In straight four days of decline, the 30-share Sensex has shed a massive 1,075.73 points, or 4.12 per cent. Investor wealth worth over Rs 5 lakh crore has been eroded in this extended sell-off. For the week, the BSE barometer has slumped 937.71 points, or 3.61 per cent.
Realty, capital goods, power, metal, refinery and banking shares mainly dragged down the Sensex. IT shares, however, saw buying interest after Q1 results by Infosys.
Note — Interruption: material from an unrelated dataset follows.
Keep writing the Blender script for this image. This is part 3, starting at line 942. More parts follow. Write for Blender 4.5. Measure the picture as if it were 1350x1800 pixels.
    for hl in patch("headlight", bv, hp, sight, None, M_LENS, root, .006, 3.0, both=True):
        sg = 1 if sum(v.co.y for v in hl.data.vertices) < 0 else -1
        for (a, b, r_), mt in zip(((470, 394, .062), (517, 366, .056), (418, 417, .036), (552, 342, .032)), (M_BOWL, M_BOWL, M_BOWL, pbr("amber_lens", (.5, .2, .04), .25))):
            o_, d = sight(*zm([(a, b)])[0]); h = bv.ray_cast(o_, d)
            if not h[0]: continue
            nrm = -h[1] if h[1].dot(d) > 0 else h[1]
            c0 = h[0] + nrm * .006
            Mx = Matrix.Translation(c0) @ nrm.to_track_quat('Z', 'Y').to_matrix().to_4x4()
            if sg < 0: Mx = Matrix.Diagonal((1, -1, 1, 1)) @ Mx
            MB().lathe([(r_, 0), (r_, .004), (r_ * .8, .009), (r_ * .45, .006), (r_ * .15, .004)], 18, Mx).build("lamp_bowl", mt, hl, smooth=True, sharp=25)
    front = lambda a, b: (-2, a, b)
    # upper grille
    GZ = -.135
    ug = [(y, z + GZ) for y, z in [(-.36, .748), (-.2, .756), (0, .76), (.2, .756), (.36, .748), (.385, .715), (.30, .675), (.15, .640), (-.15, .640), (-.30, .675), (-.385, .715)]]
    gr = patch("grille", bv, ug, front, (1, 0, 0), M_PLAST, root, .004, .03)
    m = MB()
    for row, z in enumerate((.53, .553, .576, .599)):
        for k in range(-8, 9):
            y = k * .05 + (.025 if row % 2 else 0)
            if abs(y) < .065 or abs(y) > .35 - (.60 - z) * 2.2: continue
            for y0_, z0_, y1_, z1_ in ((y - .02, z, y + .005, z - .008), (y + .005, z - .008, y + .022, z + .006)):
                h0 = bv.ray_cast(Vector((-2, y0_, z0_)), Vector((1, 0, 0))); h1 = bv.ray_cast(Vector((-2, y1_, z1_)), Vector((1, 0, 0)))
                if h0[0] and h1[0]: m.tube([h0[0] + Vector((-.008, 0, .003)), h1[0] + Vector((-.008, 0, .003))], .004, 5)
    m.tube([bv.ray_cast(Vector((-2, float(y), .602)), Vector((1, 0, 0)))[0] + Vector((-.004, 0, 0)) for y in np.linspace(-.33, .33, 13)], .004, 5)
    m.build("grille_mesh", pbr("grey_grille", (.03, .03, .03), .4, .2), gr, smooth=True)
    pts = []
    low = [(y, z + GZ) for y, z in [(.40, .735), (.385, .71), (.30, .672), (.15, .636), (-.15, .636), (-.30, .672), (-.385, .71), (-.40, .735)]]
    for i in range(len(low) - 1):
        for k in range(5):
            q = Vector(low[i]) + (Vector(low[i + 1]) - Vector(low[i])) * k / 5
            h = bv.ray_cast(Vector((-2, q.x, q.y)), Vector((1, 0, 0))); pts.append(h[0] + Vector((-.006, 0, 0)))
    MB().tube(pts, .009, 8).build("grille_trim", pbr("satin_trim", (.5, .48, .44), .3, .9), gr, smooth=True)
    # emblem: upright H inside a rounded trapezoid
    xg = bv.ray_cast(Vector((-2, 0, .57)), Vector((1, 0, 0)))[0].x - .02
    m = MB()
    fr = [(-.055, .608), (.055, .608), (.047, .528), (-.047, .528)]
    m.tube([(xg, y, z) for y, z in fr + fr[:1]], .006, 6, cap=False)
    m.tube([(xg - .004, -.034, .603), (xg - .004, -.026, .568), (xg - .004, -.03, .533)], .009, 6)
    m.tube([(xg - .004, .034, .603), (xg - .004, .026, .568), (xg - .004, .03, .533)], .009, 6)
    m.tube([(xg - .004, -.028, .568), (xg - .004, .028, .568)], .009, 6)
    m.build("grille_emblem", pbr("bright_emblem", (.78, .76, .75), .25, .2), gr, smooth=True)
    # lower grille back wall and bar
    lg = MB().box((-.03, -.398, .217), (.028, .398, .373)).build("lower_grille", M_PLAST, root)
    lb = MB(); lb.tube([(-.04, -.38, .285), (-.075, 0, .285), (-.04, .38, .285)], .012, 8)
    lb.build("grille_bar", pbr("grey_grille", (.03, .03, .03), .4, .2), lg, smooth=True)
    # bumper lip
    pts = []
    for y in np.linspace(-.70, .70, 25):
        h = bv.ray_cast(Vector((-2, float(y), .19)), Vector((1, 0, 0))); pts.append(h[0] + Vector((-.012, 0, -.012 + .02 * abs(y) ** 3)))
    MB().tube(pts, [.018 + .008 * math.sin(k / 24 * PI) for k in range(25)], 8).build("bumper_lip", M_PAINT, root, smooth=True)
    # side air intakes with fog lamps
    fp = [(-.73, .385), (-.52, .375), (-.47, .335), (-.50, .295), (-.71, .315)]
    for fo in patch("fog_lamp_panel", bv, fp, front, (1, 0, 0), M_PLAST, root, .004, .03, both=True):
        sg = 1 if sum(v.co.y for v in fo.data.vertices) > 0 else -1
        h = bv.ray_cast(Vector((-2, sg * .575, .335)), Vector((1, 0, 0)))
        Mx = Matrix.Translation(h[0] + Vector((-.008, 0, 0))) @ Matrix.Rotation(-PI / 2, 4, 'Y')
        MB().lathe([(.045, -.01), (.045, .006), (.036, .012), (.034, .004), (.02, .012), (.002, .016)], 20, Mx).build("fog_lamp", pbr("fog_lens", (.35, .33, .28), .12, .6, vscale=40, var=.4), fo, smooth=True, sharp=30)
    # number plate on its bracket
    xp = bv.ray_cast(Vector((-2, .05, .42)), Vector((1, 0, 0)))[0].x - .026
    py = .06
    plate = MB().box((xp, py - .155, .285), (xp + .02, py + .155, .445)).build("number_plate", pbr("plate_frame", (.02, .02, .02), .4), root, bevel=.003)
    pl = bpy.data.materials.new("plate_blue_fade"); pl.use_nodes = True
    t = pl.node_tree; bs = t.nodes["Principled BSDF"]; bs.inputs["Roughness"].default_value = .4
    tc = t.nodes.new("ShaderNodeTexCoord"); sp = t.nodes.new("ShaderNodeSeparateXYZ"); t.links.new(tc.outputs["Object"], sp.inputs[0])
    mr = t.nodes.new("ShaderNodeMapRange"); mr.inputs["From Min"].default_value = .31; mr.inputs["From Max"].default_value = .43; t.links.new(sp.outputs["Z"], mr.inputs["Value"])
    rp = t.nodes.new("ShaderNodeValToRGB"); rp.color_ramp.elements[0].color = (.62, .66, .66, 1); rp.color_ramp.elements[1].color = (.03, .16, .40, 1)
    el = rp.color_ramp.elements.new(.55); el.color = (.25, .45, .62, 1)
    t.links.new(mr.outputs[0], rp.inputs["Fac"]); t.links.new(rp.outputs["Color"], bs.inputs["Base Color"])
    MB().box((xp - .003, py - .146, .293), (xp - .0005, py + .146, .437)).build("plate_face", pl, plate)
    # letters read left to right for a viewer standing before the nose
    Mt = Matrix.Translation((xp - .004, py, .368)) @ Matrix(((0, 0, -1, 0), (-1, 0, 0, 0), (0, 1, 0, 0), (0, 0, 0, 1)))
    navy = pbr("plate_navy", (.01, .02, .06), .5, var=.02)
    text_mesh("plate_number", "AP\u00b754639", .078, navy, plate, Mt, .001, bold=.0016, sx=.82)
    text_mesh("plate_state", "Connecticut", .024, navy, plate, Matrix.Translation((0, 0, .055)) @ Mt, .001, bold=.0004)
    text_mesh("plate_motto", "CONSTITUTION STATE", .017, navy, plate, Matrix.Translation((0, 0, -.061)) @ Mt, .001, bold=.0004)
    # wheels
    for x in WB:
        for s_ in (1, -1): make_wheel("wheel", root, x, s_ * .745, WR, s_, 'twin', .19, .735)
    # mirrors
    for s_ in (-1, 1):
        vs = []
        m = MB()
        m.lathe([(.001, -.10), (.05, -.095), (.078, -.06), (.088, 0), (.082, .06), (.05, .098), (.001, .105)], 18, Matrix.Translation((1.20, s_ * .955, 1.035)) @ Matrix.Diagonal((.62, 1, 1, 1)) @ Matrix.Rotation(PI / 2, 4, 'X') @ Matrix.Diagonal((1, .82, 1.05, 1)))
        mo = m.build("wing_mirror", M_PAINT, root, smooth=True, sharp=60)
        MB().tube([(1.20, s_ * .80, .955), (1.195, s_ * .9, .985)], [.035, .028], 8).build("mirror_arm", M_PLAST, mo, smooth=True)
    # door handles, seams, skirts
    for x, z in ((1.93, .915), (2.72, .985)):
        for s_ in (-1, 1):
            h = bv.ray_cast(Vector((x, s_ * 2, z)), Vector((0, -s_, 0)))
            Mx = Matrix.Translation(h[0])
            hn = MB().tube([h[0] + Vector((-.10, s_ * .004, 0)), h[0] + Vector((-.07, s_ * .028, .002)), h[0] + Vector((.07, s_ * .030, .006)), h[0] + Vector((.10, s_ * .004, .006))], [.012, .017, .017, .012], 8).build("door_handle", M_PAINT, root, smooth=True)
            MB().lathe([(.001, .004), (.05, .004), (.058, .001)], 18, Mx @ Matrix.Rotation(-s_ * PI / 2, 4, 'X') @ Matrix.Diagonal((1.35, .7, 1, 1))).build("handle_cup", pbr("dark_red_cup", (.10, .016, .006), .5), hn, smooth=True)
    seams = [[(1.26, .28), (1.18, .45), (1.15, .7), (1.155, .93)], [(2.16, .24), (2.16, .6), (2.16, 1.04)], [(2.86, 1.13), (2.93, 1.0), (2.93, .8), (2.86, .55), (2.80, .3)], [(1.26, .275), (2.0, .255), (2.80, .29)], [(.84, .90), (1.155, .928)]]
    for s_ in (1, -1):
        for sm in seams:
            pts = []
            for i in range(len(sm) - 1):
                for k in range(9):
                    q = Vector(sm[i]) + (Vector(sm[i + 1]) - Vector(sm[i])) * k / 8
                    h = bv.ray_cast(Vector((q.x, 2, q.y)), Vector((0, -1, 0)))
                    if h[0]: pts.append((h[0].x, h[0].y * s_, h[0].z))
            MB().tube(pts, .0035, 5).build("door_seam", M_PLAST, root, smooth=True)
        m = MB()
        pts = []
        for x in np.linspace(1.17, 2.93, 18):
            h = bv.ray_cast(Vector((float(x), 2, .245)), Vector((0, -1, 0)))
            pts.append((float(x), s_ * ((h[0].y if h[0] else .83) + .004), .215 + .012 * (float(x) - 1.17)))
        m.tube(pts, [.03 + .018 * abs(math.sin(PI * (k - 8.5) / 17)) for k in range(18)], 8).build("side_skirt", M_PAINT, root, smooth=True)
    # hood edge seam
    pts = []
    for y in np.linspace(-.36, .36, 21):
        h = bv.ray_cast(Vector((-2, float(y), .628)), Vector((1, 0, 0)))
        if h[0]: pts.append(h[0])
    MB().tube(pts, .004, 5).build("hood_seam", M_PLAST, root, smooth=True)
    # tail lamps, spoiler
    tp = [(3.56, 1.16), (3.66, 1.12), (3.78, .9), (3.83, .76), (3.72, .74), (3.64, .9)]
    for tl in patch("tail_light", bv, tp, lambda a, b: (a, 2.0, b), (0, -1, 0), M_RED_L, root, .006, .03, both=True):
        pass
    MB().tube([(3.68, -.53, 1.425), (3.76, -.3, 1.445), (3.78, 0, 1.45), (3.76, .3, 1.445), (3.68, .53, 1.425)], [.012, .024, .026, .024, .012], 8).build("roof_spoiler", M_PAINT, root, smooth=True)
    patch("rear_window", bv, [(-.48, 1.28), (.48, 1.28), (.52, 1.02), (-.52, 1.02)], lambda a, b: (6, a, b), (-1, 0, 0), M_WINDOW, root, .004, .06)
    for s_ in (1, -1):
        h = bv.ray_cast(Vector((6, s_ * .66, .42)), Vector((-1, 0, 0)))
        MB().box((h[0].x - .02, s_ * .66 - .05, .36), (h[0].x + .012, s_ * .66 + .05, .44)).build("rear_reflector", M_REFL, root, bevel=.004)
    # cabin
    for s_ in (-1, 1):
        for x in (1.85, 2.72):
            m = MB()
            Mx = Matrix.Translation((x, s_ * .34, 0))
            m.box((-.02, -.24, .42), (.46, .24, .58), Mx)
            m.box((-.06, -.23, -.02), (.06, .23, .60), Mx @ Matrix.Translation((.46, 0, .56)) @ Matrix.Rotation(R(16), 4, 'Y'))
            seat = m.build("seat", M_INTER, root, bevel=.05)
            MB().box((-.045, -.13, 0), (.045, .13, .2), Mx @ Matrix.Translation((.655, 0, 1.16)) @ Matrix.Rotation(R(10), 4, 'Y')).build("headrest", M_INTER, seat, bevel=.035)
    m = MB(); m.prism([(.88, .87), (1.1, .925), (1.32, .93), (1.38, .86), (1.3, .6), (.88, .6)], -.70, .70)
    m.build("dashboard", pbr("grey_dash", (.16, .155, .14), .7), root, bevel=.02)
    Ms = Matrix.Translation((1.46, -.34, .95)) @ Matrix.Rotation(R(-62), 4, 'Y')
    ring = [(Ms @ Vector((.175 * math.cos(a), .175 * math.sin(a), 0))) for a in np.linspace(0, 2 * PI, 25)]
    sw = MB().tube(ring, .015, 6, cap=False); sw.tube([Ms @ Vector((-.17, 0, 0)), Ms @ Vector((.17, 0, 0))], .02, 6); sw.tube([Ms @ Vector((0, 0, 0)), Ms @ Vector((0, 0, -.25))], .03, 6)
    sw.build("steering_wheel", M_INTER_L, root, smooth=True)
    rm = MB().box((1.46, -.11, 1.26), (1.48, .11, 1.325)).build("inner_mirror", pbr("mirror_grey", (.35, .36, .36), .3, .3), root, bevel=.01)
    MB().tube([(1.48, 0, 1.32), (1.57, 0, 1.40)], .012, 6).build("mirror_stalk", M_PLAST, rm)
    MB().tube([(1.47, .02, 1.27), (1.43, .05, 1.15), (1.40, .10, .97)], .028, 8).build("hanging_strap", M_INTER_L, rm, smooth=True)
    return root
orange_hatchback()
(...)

Fresh concerns over Eurozone debt resurfaced as reports said Portugal’s biggest listed bank, Banco Espirito Santo, missed debt payments. Coupled with Budget disappointment, the Sensex then succumbed to heavy selling and tumbled to a low of 24,978.33, before ending at over 1-month low of 25,024.35 — a fall of 348.40 points or 1.37 per cent over Thursday.
The 50-issue CNX Nifty moved in a wide range of 7,625.85 and 7,447.20 before settling at 7,459.60, a net fall of 108.15 points or 1.43 per cent.
Profit-taking continued in cyclical stocks, as a result of which major players such as BHEL, DLF, Hindalco, State Bank of India, Bank of Baroda, Punjab National Bank, Tata Power, Tata Steel, L&T and HDFC ended 3-8% lower.